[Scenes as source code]
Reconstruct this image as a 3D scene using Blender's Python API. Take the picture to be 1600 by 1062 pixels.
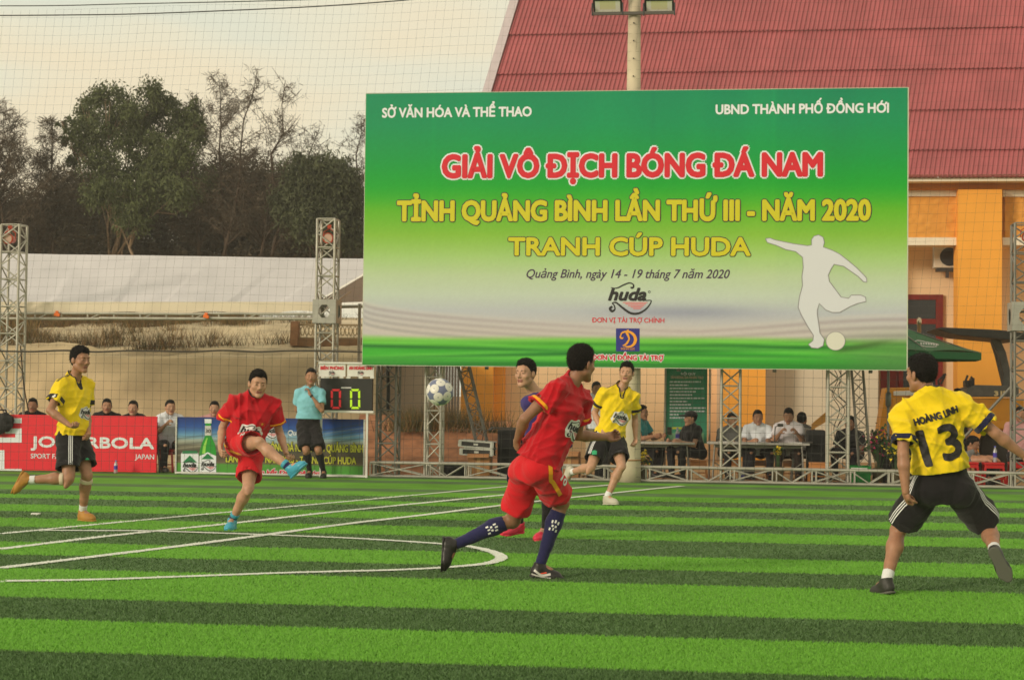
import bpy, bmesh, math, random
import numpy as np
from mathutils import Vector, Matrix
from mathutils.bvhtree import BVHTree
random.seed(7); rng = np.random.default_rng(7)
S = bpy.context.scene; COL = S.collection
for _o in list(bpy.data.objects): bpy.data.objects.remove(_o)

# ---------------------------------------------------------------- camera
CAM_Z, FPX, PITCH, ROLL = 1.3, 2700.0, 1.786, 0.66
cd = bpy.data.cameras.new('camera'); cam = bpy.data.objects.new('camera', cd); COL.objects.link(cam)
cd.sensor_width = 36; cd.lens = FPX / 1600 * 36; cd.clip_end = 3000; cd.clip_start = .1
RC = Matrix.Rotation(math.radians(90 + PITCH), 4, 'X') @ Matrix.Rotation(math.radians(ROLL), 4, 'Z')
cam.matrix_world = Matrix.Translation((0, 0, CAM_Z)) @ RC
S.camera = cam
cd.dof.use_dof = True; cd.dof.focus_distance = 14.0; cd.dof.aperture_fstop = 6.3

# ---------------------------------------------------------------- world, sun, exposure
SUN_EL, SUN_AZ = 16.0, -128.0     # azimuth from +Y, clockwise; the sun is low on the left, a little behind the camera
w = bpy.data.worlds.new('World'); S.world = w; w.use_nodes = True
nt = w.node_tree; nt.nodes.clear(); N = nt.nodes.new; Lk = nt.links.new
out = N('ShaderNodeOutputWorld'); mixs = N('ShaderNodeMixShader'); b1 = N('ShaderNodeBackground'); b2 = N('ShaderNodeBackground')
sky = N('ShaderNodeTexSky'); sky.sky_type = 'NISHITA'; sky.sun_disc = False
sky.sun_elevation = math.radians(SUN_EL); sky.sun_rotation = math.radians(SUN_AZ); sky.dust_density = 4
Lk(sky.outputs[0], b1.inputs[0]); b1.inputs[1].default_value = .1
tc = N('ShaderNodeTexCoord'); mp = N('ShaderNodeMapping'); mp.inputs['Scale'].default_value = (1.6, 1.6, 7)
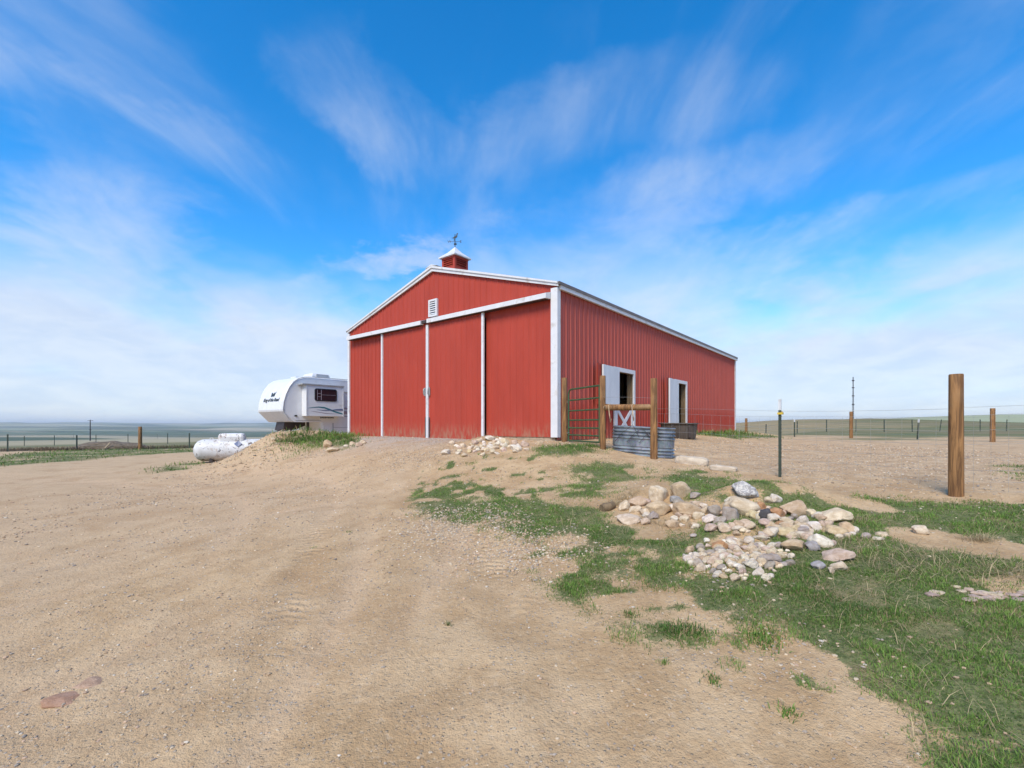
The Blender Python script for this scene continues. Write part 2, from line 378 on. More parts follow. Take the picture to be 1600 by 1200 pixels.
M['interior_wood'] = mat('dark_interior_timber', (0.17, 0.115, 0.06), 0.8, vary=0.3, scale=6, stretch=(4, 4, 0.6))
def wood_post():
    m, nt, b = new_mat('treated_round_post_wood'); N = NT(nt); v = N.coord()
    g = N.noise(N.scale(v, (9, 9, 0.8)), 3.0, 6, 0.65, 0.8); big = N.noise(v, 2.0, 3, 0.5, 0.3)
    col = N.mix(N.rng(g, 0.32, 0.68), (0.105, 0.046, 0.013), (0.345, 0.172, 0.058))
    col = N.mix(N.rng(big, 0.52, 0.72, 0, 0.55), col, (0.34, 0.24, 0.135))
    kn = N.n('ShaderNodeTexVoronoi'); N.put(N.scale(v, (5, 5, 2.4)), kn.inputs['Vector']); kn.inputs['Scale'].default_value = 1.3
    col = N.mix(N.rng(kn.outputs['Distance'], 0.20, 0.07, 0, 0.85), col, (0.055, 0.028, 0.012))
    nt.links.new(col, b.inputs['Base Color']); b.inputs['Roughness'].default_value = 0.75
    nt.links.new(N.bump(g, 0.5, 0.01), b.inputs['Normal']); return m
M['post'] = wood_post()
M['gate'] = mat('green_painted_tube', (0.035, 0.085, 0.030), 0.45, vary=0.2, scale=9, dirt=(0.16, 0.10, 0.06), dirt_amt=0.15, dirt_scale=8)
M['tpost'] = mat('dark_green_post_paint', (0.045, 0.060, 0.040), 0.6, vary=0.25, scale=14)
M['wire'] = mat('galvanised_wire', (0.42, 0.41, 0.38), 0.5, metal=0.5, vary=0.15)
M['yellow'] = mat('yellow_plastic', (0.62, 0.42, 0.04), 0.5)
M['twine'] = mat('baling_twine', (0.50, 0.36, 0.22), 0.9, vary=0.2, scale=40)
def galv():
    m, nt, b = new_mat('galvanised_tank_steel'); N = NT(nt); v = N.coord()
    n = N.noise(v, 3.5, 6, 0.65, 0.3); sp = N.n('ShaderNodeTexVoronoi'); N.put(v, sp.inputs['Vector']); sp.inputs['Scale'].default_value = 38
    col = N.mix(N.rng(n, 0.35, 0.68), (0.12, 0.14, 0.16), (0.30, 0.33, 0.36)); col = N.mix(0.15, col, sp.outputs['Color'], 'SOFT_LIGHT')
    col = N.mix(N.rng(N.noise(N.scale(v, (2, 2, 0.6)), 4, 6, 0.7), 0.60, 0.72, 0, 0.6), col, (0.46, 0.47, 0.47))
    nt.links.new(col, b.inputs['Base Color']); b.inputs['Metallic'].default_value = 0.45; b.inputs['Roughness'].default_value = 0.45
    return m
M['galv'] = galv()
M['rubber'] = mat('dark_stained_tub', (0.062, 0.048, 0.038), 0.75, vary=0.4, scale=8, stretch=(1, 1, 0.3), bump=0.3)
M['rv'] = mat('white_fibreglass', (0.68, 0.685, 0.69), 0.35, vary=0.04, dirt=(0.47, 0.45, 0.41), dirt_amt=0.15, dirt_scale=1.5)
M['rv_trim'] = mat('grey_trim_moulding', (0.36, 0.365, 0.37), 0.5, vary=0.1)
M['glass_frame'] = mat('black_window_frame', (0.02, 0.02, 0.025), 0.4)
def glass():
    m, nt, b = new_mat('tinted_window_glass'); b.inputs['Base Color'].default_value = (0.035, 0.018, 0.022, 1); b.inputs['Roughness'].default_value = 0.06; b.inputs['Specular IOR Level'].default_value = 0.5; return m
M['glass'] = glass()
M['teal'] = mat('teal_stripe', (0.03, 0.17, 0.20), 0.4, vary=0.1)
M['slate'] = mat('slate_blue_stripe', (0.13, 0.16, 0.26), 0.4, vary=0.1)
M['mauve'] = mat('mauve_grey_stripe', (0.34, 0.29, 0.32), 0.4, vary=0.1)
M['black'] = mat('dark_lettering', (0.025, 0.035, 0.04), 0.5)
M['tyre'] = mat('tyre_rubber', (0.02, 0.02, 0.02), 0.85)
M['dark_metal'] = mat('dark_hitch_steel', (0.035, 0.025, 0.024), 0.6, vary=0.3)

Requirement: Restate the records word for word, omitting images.

Solution for this task:
Reconstruct this image as a 3D scene using Blender's Python API. Take the picture to be 1600 by 1062 pixels.
import bpy, bmesh, math, random
import numpy as np
from mathutils import Vector, Matrix
from mathutils.bvhtree import BVHTree
random.seed(7); rng = np.random.default_rng(7)
S = bpy.context.scene; COL = S.collection
for _o in list(bpy.data.objects): bpy.data.objects.remove(_o)

# ---------------------------------------------------------------- camera
CAM_Z, FPX, PITCH, ROLL = 1.3, 2700.0, 1.786, 0.66
cd = bpy.data.cameras.new('camera'); cam = bpy.data.objects.new('camera', cd); COL.objects.link(cam)
cd.sensor_width = 36; cd.lens = FPX / 1600 * 36; cd.clip_end = 3000; cd.clip_start = .1
RC = Matrix.Rotation(math.radians(90 + PITCH), 4, 'X') @ Matrix.Rotation(math.radians(ROLL), 4, 'Z')
cam.matrix_world = Matrix.Translation((0, 0, CAM_Z)) @ RC
S.camera = cam
cd.dof.use_dof = True; cd.dof.focus_distance = 14.0; cd.dof.aperture_fstop = 6.3

# ---------------------------------------------------------------- world, sun, exposure
SUN_EL, SUN_AZ = 16.0, -128.0     # azimuth from +Y, clockwise; the sun is low on the left, a little behind the camera
w = bpy.data.worlds.new('World'); S.world = w; w.use_nodes = True
nt = w.node_tree; nt.nodes.clear(); N = nt.nodes.new; Lk = nt.links.new
out = N('ShaderNodeOutputWorld'); mixs = N('ShaderNodeMixShader'); b1 = N('ShaderNodeBackground'); b2 = N('ShaderNodeBackground')
sky = N('ShaderNodeTexSky'); sky.sky_type = 'NISHITA'; sky.sun_disc = False
sky.sun_elevation = math.radians(SUN_EL); sky.sun_rotation = math.radians(SUN_AZ); sky.dust_density = 4
Lk(sky.outputs[0], b1.inputs[0]); b1.inputs[1].default_value = .1
tc = N('ShaderNodeTexCoord'); mp = N('ShaderNodeMapping'); mp.inputs['Scale'].default_value = (1.6, 1.6, 7)
The Blender Python script for this scene continues. Write part 2, from line 378 on. More parts follow. Take the picture to be 1600 by 1200 pixels.
M['interior_wood'] = mat('dark_interior_timber', (0.17, 0.115, 0.06), 0.8, vary=0.3, scale=6, stretch=(4, 4, 0.6))
def wood_post():
    m, nt, b = new_mat('treated_round_post_wood'); N = NT(nt); v = N.coord()
    g = N.noise(N.scale(v, (9, 9, 0.8)), 3.0, 6, 0.65, 0.8); big = N.noise(v, 2.0, 3, 0.5, 0.3)
    col = N.mix(N.rng(g, 0.32, 0.68), (0.105, 0.046, 0.013), (0.345, 0.172, 0.058))
    col = N.mix(N.rng(big, 0.52, 0.72, 0, 0.55), col, (0.34, 0.24, 0.135))
    kn = N.n('ShaderNodeTexVoronoi'); N.put(N.scale(v, (5, 5, 2.4)), kn.inputs['Vector']); kn.inputs['Scale'].default_value = 1.3
    col = N.mix(N.rng(kn.outputs['Distance'], 0.20, 0.07, 0, 0.85), col, (0.055, 0.028, 0.012))
    nt.links.new(col, b.inputs['Base Color']); b.inputs['Roughness'].default_value = 0.75
    nt.links.new(N.bump(g, 0.5, 0.01), b.inputs['Normal']); return m
M['post'] = wood_post()
M['gate'] = mat('green_painted_tube', (0.035, 0.085, 0.030), 0.45, vary=0.2, scale=9, dirt=(0.16, 0.10, 0.06), dirt_amt=0.15, dirt_scale=8)
M['tpost'] = mat('dark_green_post_paint', (0.045, 0.060, 0.040), 0.6, vary=0.25, scale=14)
M['wire'] = mat('galvanised_wire', (0.42, 0.41, 0.38), 0.5, metal=0.5, vary=0.15)
M['yellow'] = mat('yellow_plastic', (0.62, 0.42, 0.04), 0.5)
M['twine'] = mat('baling_twine', (0.50, 0.36, 0.22), 0.9, vary=0.2, scale=40)
def galv():
    m, nt, b = new_mat('galvanised_tank_steel'); N = NT(nt); v = N.coord()
    n = N.noise(v, 3.5, 6, 0.65, 0.3); sp = N.n('ShaderNodeTexVoronoi'); N.put(v, sp.inputs['Vector']); sp.inputs['Scale'].default_value = 38
    col = N.mix(N.rng(n, 0.35, 0.68), (0.12, 0.14, 0.16), (0.30, 0.33, 0.36)); col = N.mix(0.15, col, sp.outputs['Color'], 'SOFT_LIGHT')
    col = N.mix(N.rng(N.noise(N.scale(v, (2, 2, 0.6)), 4, 6, 0.7), 0.60, 0.72, 0, 0.6), col, (0.46, 0.47, 0.47))
    nt.links.new(col, b.inputs['Base Color']); b.inputs['Metallic'].default_value = 0.45; b.inputs['Roughness'].default_value = 0.45
    return m
M['galv'] = galv()
M['rubber'] = mat('dark_stained_tub', (0.062, 0.048, 0.038), 0.75, vary=0.4, scale=8, stretch=(1, 1, 0.3), bump=0.3)
M['rv'] = mat('white_fibreglass', (0.68, 0.685, 0.69), 0.35, vary=0.04, dirt=(0.47, 0.45, 0.41), dirt_amt=0.15, dirt_scale=1.5)
M['rv_trim'] = mat('grey_trim_moulding', (0.36, 0.365, 0.37), 0.5, vary=0.1)
M['glass_frame'] = mat('black_window_frame', (0.02, 0.02, 0.025), 0.4)
def glass():
    m, nt, b = new_mat('tinted_window_glass'); b.inputs['Base Color'].default_value = (0.035, 0.018, 0.022, 1); b.inputs['Roughness'].default_value = 0.06; b.inputs['Specular IOR Level'].default_value = 0.5; return m
M['glass'] = glass()
M['teal'] = mat('teal_stripe', (0.03, 0.17, 0.20), 0.4, vary=0.1)
M['slate'] = mat('slate_blue_stripe', (0.13, 0.16, 0.26), 0.4, vary=0.1)
M['mauve'] = mat('mauve_grey_stripe', (0.34, 0.29, 0.32), 0.4, vary=0.1)
M['black'] = mat('dark_lettering', (0.025, 0.035, 0.04), 0.5)
M['tyre'] = mat('tyre_rubber', (0.02, 0.02, 0.02), 0.85)
M['dark_metal'] = mat('dark_hitch_steel', (0.035, 0.025, 0.024), 0.6, vary=0.3)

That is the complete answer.